The paper tackles the problem of conditioning text-to-image diffusion models on user-specified color palettes, which are intuitive but cause ambiguity and instability in generation. The result is a method that consistently outperforms existing approaches in achieving both strong palette adherence and high image quality, as shown through qualitative, quantitative, and user study evaluations.
We introduce the Palette-Adapter, a novel method for conditioning text-to-image diffusion models on a user-specified color palette. While palettes are a compact and intuitive tool widely used in creative workflows, they introduce significant ambiguity and instability when used for conditioning image generation. Our approach addresses this challenge by interpreting palettes as sparse histograms and introducing two scalar control parameters: histogram entropy and palette-to-histogram distance, which allow flexible control over the degree of palette adherence and color variation.

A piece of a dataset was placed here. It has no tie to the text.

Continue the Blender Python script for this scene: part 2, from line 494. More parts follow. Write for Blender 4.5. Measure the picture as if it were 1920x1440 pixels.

We further introduce a negative histogram mechanism that allows users to suppress specific undesired hues, improving adherence to the intended palette under the standard classifier-free guidance mechanism. To ensure broad generalization across the color space, we train on a carefully curated dataset with balanced coverage of rare and common colors. Our method enables stable, semantically coherent generation across a wide range of palettes and prompts. We evaluate our method qualitatively, quantitatively, and through a user study, and show that it consistently outperforms existing approaches in achieving both strong palette adherence and high image quality.